Records from a data source
[start]
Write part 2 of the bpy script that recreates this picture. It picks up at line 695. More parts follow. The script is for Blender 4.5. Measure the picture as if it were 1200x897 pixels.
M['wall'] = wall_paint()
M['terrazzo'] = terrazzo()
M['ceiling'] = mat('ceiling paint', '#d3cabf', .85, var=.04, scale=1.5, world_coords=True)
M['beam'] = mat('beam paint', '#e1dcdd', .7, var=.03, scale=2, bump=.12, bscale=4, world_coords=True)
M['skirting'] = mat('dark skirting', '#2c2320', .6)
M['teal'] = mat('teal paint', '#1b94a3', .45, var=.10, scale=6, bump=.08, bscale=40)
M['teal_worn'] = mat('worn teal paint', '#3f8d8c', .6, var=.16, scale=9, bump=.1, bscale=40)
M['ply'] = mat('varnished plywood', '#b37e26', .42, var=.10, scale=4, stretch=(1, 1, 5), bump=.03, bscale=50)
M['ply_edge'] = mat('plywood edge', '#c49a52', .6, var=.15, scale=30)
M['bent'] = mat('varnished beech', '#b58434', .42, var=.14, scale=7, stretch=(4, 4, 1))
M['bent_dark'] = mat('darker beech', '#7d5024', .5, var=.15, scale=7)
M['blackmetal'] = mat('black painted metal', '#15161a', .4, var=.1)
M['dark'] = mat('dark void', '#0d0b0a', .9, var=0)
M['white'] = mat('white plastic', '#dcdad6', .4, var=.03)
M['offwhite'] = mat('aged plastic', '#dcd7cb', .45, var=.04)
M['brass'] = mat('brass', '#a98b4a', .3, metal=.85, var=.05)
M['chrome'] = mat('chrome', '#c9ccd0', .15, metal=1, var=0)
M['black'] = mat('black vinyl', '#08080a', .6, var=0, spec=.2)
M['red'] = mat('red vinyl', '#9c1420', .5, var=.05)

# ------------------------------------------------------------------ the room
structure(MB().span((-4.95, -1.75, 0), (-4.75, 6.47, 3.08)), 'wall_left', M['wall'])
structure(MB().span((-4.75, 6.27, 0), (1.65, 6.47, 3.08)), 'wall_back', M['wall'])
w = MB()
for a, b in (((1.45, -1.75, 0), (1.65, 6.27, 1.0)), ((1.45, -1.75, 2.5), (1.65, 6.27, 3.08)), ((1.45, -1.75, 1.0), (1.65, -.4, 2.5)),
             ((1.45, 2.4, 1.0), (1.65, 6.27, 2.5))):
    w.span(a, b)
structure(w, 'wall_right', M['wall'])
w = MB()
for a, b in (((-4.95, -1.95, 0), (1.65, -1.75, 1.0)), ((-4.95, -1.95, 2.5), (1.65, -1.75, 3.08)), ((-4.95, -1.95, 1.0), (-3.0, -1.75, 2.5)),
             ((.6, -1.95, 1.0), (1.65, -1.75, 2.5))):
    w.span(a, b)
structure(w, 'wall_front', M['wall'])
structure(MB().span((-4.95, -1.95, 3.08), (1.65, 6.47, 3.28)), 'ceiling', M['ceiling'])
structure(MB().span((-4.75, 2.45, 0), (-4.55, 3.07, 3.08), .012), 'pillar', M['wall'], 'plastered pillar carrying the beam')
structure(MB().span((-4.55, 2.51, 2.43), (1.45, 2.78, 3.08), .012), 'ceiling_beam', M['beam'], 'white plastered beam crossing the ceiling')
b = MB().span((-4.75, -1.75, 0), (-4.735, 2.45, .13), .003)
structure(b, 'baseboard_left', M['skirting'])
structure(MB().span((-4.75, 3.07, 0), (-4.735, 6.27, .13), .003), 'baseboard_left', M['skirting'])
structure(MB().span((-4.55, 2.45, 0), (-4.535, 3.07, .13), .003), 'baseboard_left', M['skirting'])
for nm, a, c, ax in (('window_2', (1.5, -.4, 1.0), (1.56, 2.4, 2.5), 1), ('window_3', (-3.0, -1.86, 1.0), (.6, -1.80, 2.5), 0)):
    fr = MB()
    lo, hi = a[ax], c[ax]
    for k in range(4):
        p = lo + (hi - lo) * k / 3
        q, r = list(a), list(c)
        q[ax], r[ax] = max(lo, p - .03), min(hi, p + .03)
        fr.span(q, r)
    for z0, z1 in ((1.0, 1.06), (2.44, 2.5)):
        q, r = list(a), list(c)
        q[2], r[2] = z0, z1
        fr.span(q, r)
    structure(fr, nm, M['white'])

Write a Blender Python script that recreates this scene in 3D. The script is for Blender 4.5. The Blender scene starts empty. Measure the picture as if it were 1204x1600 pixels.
[end]
SET PROBLEM: Return all the data above once more, precisely as given.

RESULT OF THE TASK:
Write part 2 of the bpy script that recreates this picture. It picks up at line 695. More parts follow. The script is for Blender 4.5. Measure the picture as if it were 1200x897 pixels.
M['wall'] = wall_paint()
M['terrazzo'] = terrazzo()
M['ceiling'] = mat('ceiling paint', '#d3cabf', .85, var=.04, scale=1.5, world_coords=True)
M['beam'] = mat('beam paint', '#e1dcdd', .7, var=.03, scale=2, bump=.12, bscale=4, world_coords=True)
M['skirting'] = mat('dark skirting', '#2c2320', .6)
M['teal'] = mat('teal paint', '#1b94a3', .45, var=.10, scale=6, bump=.08, bscale=40)
M['teal_worn'] = mat('worn teal paint', '#3f8d8c', .6, var=.16, scale=9, bump=.1, bscale=40)
M['ply'] = mat('varnished plywood', '#b37e26', .42, var=.10, scale=4, stretch=(1, 1, 5), bump=.03, bscale=50)
M['ply_edge'] = mat('plywood edge', '#c49a52', .6, var=.15, scale=30)
M['bent'] = mat('varnished beech', '#b58434', .42, var=.14, scale=7, stretch=(4, 4, 1))
M['bent_dark'] = mat('darker beech', '#7d5024', .5, var=.15, scale=7)
M['blackmetal'] = mat('black painted metal', '#15161a', .4, var=.1)
M['dark'] = mat('dark void', '#0d0b0a', .9, var=0)
M['white'] = mat('white plastic', '#dcdad6', .4, var=.03)
M['offwhite'] = mat('aged plastic', '#dcd7cb', .45, var=.04)
M['brass'] = mat('brass', '#a98b4a', .3, metal=.85, var=.05)
M['chrome'] = mat('chrome', '#c9ccd0', .15, metal=1, var=0)
M['black'] = mat('black vinyl', '#08080a', .6, var=0, spec=.2)
M['red'] = mat('red vinyl', '#9c1420', .5, var=.05)

# ------------------------------------------------------------------ the room
structure(MB().span((-4.95, -1.75, 0), (-4.75, 6.47, 3.08)), 'wall_left', M['wall'])
structure(MB().span((-4.75, 6.27, 0), (1.65, 6.47, 3.08)), 'wall_back', M['wall'])
w = MB()
for a, b in (((1.45, -1.75, 0), (1.65, 6.27, 1.0)), ((1.45, -1.75, 2.5), (1.65, 6.27, 3.08)), ((1.45, -1.75, 1.0), (1.65, -.4, 2.5)),
             ((1.45, 2.4, 1.0), (1.65, 6.27, 2.5))):
    w.span(a, b)
structure(w, 'wall_right', M['wall'])
w = MB()
for a, b in (((-4.95, -1.95, 0), (1.65, -1.75, 1.0)), ((-4.95, -1.95, 2.5), (1.65, -1.75, 3.08)), ((-4.95, -1.95, 1.0), (-3.0, -1.75, 2.5)),
             ((.6, -1.95, 1.0), (1.65, -1.75, 2.5))):
    w.span(a, b)
structure(w, 'wall_front', M['wall'])
structure(MB().span((-4.95, -1.95, 3.08), (1.65, 6.47, 3.28)), 'ceiling', M['ceiling'])
structure(MB().span((-4.75, 2.45, 0), (-4.55, 3.07, 3.08), .012), 'pillar', M['wall'], 'plastered pillar carrying the beam')
structure(MB().span((-4.55, 2.51, 2.43), (1.45, 2.78, 3.08), .012), 'ceiling_beam', M['beam'], 'white plastered beam crossing the ceiling')
b = MB().span((-4.75, -1.75, 0), (-4.735, 2.45, .13), .003)
structure(b, 'baseboard_left', M['skirting'])
structure(MB().span((-4.75, 3.07, 0), (-4.735, 6.27, .13), .003), 'baseboard_left', M['skirting'])
structure(MB().span((-4.55, 2.45, 0), (-4.535, 3.07, .13), .003), 'baseboard_left', M['skirting'])
for nm, a, c, ax in (('window_2', (1.5, -.4, 1.0), (1.56, 2.4, 2.5), 1), ('window_3', (-3.0, -1.86, 1.0), (.6, -1.80, 2.5), 0)):
    fr = MB()
    lo, hi = a[ax], c[ax]
    for k in range(4):
        p = lo + (hi - lo) * k / 3
        q, r = list(a), list(c)
        q[ax], r[ax] = max(lo, p - .03), min(hi, p + .03)
        fr.span(q, r)
    for z0, z1 in ((1.0, 1.06), (2.44, 2.5)):
        q, r = list(a), list(c)
        q[2], r[2] = z0, z1
        fr.span(q, r)
    structure(fr, nm, M['white'])

Write a Blender Python script that recreates this scene in 3D. The script is for Blender 4.5. The Blender scene starts empty. Measure the picture as if it were 1204x1600 pixels.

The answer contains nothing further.